Alors que la loi Pacte renforce la présence des administrateurs salariés aux conseils d’administration, ce livre de deux enseignants en économie interroge les limites de cette forme d’implication des salariés à la gouvernance de l’entreprise. Une critique intéressante de la participation, sur fond de RSE.
Depuis les années 1990 et surtout la crise de 2008, « l’incertitude sur les évolutions économiques et les risques environnementaux a entraîné l’émergence d’un paradigme de la précaution, par lequel les entreprises doivent elles-mêmes tenir compte des conséquences sociétales de leur activité », notent les auteurs de ce livre sur l’évolution de la participation. D’où cette pression politique obligeant les grands groupes à faire rentrer des salariés dans leur conseil d’administration (CA). Mais cette législation est-elle suffisante face aux enjeux de RSE ? C’est la question de fond à laquelle cet ouvrage synthétique tente de répondre. Sous un angle économique un peu sec, les deux enseignants passent en revue l’évolution des formes de participation des salariés en France, comparées avec d’autres pays d’Europe ou anglo-saxons : participation aux bénéfices, actionnariat salarié – pour lequel ils émettent des réserves quant au pouvoir réel sur les décisions stratégiques – jusqu’aux législations poussant à la codétermination, répandue en Allemagne et timide en France.

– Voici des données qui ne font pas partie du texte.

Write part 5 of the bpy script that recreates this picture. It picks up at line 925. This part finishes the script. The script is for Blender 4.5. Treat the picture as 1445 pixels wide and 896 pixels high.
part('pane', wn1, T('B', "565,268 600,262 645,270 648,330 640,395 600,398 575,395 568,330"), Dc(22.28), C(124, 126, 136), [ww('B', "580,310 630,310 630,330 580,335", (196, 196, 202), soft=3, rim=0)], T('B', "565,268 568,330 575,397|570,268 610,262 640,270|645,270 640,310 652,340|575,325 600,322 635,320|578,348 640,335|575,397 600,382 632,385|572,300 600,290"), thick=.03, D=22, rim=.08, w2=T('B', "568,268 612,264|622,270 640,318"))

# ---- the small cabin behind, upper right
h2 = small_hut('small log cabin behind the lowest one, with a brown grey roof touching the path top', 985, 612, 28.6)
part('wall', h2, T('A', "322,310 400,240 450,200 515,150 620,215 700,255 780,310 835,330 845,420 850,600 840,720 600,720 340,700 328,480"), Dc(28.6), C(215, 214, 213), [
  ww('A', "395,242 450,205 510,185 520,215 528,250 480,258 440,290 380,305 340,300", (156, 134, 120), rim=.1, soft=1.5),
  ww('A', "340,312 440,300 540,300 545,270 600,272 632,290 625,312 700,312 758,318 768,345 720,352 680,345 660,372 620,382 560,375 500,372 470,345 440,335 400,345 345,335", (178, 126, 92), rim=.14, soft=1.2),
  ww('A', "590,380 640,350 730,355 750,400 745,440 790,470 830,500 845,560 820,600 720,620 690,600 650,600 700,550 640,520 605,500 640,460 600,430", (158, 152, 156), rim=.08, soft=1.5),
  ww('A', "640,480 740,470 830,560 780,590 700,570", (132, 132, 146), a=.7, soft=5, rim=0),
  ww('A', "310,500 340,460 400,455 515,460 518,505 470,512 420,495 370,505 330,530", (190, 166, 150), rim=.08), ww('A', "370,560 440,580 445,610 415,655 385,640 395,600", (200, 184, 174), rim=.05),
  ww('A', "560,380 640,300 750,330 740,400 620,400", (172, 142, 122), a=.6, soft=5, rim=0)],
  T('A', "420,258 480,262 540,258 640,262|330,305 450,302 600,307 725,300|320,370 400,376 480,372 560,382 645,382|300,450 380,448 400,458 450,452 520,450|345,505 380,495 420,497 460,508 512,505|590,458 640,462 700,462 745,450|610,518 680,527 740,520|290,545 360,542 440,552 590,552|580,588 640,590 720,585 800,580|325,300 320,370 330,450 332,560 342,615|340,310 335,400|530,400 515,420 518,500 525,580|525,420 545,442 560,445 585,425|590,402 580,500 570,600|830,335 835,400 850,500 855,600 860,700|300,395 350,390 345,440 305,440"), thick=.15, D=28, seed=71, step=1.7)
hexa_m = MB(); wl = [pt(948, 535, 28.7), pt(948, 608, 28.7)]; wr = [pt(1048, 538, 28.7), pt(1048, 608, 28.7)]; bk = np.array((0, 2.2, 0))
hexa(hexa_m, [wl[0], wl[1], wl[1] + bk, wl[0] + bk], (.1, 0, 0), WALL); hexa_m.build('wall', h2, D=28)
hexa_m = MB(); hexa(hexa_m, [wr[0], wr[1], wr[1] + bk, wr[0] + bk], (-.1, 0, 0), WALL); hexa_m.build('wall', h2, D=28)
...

Si cette présence d’administrateurs salariés au CA « peut sembler la forme de participation la plus aboutie », rien à voir avec le rôle de contre-pouvoir des syndicats, selon eux : même en Allemagne, « la possibilité de blocage des décisions reste assez théorique ». En matière de RSE, ils se montrent critiques : « Cette représentation formelle des salariés à la table du conseil ne suffit pas à asseoir la responsabilité sociétale des entreprises. » Et d’illustrer leur propos avec le scandale de Volkswagen qui, « malgré un conseil de surveillance composé de la moitié de salariés », n’a pas empêché l’entreprise de truquer les résultats de ses moteurs en matière de pollution… Des quotas de femmes dans les conseils à la loi Pacte, les auteurs se montrent très sceptiques sur l’impact des lois françaises. En termes de participation, cet enjeu majeur de la RSE devrait selon eux irriguer toute l’entreprise : « Il convient d’y associer des mécanismes constants de partage informel, un dialogue constant avec les élus, des dispositifs de participation financière et la représentation au sein du conseil. » Une critique un brin académique mais qui le mérite d’être claire sur les mirages de la gouvernance partagée.